The New York-based bank wants to join the government's pilot program allowing foreign investors to operate in six of the nation's western and central provinces, Zang Jingfan, director of cooperative finance at the China Banking Regulatory Commission, said in an interview in Beijing yesterday.

 

President Hu Jintao has focused on boosting incomes for China's farmers, promoting loans to them and raising spending on public works. China relaxed banking rules in less-developed provinces in December, encouraging investors to set up locally based banks, loan companies and credit co-operatives in rural areas, Bloomberg News said.

 

"Foreign investors are eager to set up rural financial institutions," Jiang Dingzhi, vice chairman of the China Banking Regulatory Commission, also said yesterday. Another foreign bank also aims to set up more than 10 rural financial institutions, Zang said, without identifying it. The officials didn't say how many institutions will be approved.

 

The regulator expanded the pilot program this month to 31 provinces to boost competition. HSBC Holdings Plc, the largest foreign bank in China, received approval in August to set up a rural bank in Suizhou in central China's Hubei Province.
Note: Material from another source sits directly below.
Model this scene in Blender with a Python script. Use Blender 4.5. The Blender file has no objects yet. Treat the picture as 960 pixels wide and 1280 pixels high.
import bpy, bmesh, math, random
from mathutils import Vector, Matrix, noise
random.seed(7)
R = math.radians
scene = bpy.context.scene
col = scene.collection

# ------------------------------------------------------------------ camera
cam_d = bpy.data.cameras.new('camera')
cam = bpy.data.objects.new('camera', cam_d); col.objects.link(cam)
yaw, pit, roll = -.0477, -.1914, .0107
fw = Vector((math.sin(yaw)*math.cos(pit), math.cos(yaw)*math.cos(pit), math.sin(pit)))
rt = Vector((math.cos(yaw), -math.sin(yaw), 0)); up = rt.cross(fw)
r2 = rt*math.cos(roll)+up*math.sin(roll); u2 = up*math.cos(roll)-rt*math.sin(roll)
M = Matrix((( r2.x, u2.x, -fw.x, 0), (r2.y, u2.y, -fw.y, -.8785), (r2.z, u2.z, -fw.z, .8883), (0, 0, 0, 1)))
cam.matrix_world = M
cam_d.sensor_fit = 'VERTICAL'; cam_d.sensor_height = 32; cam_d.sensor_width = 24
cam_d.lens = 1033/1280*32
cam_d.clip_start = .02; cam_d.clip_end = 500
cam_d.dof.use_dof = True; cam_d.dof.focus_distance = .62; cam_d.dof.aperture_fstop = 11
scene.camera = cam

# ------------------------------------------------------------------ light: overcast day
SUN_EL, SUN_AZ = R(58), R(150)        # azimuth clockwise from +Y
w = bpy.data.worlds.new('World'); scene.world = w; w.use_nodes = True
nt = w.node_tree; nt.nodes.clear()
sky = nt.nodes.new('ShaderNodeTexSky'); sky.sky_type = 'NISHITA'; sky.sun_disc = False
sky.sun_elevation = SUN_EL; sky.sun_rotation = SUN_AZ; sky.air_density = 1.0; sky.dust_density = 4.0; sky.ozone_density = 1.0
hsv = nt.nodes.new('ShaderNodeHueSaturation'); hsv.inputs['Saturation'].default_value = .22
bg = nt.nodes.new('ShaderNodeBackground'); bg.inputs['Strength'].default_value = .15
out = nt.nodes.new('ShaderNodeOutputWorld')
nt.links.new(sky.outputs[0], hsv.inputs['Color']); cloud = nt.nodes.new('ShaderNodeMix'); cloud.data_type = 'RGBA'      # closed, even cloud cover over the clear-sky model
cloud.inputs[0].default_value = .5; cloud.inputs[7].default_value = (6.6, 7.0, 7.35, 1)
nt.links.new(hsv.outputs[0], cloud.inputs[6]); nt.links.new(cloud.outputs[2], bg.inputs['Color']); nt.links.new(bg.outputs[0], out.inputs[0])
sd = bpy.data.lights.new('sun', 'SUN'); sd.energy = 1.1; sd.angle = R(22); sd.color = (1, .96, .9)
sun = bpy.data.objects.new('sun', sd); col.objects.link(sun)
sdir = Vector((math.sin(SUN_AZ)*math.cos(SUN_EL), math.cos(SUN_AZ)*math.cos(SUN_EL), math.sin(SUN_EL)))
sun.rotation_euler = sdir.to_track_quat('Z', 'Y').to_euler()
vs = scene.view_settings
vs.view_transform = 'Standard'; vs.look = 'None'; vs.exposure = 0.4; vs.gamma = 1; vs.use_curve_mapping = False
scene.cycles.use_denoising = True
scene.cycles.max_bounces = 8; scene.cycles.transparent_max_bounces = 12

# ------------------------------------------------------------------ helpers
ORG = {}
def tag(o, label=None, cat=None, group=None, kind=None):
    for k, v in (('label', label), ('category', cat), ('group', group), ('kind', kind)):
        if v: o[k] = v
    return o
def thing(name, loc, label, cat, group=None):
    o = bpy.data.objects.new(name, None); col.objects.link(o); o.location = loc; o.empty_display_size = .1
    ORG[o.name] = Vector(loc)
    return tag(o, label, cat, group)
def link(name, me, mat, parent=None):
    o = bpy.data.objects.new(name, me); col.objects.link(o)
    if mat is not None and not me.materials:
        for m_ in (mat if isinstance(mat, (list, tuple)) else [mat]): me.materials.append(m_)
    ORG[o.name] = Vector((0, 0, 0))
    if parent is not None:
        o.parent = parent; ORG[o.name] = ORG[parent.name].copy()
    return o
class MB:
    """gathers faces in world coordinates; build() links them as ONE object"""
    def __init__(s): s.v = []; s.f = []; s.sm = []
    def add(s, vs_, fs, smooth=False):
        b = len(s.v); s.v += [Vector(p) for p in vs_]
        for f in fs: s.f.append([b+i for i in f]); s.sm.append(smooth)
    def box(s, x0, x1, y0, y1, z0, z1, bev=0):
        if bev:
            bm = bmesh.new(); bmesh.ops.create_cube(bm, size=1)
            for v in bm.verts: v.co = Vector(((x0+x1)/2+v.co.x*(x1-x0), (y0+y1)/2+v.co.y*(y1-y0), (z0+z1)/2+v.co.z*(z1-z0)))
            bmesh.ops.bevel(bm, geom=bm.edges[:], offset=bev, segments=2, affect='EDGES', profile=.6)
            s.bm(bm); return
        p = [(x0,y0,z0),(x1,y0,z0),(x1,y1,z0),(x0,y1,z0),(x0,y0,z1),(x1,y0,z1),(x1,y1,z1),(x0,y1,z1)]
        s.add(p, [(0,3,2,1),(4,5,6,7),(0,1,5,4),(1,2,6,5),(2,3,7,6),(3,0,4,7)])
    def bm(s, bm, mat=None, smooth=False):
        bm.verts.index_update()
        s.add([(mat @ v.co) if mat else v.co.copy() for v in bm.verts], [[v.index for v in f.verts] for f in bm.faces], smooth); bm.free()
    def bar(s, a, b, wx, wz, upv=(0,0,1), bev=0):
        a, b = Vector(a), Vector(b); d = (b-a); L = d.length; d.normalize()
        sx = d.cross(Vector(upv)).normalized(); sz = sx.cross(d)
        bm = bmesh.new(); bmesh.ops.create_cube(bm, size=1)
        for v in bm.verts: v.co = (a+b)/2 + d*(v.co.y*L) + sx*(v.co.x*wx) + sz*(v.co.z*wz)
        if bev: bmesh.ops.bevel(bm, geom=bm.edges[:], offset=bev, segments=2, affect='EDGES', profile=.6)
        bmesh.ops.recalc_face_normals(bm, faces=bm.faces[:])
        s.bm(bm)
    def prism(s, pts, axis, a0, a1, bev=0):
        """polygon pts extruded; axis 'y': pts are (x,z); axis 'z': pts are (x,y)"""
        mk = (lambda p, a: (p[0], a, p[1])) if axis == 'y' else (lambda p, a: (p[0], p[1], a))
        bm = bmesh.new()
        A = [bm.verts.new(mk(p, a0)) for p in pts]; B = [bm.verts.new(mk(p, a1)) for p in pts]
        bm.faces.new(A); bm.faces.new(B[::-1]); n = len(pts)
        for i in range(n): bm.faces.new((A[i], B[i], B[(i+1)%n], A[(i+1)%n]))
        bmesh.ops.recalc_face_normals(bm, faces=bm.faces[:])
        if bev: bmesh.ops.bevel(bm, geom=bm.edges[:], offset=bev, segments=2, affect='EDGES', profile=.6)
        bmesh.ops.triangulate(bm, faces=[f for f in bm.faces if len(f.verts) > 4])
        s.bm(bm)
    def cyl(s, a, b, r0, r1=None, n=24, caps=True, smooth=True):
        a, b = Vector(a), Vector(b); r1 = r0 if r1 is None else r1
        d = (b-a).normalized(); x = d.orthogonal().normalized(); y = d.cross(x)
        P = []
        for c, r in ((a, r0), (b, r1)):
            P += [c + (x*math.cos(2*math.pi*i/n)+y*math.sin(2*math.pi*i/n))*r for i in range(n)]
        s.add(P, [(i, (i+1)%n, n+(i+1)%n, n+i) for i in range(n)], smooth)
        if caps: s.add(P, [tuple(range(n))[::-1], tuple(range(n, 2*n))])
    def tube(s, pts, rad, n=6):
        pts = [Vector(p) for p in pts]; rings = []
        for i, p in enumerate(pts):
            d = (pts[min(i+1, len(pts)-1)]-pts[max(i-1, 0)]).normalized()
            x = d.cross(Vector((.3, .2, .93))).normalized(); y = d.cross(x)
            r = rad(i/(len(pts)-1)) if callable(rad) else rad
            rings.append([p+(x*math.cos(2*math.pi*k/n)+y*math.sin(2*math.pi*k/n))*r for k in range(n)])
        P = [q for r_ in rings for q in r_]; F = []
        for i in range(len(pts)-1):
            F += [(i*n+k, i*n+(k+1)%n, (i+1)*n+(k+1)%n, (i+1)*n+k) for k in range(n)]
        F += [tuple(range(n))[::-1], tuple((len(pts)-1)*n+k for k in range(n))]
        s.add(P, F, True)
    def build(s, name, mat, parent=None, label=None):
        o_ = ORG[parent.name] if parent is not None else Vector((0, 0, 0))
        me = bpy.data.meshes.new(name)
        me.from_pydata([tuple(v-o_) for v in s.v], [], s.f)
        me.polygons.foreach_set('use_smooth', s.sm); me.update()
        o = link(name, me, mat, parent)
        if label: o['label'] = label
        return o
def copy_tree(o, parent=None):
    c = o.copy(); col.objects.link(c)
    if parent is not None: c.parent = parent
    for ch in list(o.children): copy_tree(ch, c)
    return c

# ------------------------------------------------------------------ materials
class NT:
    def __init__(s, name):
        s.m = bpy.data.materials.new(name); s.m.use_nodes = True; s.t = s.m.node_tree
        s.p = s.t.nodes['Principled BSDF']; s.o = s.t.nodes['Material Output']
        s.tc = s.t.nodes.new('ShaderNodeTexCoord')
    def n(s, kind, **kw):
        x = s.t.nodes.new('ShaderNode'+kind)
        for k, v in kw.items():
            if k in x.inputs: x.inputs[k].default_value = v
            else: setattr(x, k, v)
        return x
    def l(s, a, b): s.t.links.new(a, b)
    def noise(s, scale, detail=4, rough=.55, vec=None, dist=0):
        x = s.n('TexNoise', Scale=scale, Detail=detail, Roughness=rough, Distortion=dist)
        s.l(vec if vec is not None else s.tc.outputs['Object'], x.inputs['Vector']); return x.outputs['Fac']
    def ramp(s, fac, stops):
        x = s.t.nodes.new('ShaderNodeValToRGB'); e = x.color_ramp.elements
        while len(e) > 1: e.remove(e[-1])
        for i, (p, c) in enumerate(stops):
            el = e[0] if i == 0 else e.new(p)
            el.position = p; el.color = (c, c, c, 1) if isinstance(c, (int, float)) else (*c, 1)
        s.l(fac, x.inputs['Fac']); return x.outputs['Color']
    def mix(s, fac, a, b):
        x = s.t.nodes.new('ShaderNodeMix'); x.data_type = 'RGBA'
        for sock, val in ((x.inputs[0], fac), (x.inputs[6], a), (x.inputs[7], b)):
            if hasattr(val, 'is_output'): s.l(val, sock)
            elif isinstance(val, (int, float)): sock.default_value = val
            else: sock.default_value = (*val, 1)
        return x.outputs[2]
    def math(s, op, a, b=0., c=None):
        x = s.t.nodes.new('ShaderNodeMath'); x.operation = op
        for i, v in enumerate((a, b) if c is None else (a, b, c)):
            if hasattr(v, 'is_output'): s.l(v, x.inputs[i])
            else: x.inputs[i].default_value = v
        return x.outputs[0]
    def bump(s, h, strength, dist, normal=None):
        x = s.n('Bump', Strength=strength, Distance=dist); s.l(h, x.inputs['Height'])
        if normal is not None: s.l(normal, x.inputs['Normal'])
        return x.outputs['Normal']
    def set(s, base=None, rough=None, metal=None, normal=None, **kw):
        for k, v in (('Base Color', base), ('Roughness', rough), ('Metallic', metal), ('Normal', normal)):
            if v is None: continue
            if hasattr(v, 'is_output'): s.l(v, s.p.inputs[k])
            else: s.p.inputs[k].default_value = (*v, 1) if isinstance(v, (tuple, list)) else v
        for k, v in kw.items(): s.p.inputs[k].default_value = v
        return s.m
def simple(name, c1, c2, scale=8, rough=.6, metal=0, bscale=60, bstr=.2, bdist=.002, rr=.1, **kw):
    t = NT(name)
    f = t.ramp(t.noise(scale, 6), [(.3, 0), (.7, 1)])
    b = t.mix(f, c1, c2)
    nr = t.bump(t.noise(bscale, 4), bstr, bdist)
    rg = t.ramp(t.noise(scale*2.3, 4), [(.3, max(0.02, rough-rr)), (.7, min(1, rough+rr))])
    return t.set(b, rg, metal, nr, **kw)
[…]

Foreign investors like Citigroup can set up rural banks and loan companies, but not credit cooperatives.

 

Eight of 23 such institutions set up in the six pilot regions since the end of 2006 have made a profit, Jiang said, without giving details.

 

Chinese farmers earned an average 2,760 yuan (US$365) in the first nine months of 2006, less than a third of the income of urban dwellers.

 

The regulator is considering further relaxing controls on rural financial institutions, Jiang said. The regulation requiring a rural bank's biggest shareholder to be another bank and hold no less than 20 percent "can be discussed," he said.

 

It may also allow loan companies, which can only lend with capital and loans from shareholders and are barred from taking deposits, to be set up by non-financial companies, Jiang said. Only commercial banks and rural cooperative banks can set up loan companies currently.